Em Capricórnio geramos a ambição e o impulso para criar estruturas práticas, concretas e duradouras num tempo que sirva o coletivo, em Aquário espalhamos o Néctar dos Deuses por todos os irmãos de forma intuitiva e indiscriminada e em Peixes reconhecemos a Alma Universal[5] que verdadeiramente somos, onde Todos Somos Um, num encontro interno com essa alma gentil e gentia que une todos os opostos e contradições, culturas e religiões e que nos leva ao conhecimento e à prática espiritual sem mácula, onde cada um de nós se dilui no universo inteiro, ou como escrito nas belíssimas palavras do grande poeta,
“Sentir tudo de todas as maneiras,
Viver tudo de todos os lados,
Ser a mesma coisa de todos os modos possíveis ao mesmo tempo,
Realizar em si toda a humanidade de todos os momentos
Num só momento difuso, profuso, completo e longínquo.”
Passagem das Horas, Álvaro de Campos


Pela União das Almas, na Luz da Consciência[6]

14 de Dezembro de 2017





[1] Constelação localizada no céu meridional e uma das mais fáceis de reconhecer apesar de ser a menor das 88 constelações modernas. Seu nome significa Cruz em latim e é comumente conhecida como Cruzeiro do Sul.

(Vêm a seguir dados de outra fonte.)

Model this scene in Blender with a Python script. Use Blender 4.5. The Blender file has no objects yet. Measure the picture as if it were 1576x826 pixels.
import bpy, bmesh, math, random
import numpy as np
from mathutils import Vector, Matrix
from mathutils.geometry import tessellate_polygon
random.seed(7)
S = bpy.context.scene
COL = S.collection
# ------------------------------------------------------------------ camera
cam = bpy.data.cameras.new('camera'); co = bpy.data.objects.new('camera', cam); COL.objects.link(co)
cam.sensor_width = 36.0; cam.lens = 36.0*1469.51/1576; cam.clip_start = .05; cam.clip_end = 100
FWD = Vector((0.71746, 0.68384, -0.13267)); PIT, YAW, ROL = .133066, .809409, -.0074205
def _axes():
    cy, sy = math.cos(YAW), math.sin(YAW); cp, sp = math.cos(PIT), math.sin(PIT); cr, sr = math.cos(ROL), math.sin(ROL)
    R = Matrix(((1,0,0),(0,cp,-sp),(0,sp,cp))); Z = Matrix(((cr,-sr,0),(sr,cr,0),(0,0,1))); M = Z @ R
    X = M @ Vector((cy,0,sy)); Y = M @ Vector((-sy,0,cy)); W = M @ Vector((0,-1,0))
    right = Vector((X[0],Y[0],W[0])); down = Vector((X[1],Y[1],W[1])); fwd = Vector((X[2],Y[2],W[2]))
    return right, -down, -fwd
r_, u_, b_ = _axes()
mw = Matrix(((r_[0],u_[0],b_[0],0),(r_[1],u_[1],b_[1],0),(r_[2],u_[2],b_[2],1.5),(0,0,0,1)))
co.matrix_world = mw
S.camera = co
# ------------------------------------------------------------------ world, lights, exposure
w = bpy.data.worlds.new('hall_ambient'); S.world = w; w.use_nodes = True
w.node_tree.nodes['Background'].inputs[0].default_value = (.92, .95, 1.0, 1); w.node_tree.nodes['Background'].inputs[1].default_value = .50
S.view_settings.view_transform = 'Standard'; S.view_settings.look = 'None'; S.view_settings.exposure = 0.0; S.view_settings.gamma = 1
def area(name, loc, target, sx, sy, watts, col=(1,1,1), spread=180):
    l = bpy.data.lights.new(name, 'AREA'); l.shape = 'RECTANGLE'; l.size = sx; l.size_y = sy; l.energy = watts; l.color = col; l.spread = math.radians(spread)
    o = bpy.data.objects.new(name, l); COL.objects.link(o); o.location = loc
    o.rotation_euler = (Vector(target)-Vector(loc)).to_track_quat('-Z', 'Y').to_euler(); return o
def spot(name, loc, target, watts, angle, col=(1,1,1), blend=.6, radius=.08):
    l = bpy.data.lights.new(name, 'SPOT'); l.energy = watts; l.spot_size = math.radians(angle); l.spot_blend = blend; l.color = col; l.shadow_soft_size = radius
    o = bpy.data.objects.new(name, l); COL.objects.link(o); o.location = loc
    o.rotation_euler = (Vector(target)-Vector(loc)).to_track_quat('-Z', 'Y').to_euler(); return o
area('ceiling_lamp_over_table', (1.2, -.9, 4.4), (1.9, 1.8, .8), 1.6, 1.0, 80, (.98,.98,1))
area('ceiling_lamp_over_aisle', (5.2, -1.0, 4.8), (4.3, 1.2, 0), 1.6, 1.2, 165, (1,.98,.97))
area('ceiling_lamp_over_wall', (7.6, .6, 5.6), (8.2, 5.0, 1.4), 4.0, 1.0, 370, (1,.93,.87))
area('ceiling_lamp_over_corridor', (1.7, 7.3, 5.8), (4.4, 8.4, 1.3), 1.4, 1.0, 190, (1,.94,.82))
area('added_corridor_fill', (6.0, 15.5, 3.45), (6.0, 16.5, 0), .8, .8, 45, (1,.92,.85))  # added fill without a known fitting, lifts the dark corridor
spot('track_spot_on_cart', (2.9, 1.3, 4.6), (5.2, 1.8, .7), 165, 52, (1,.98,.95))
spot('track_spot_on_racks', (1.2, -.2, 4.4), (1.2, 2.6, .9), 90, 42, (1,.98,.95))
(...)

Muito conhecida na antiguidade e em particular pelos navegantes.
[2] Águas aéreas, perceptíveis à alma e não ao corpo.
[3] “Em verdade, em verdade vos digo; se o grão de trigo, caindo na terra, não morrer, fica ele só, mas se morrer, produz muito fruto”, João 12:24
[4] Frase final da Ode Triunfal de Álvaro de Campos.
[5] Ou Superalma Universal: todas as almas individuais unidas numa mesma alma.
[6] Citação de Maria Flávia de Monsaraz.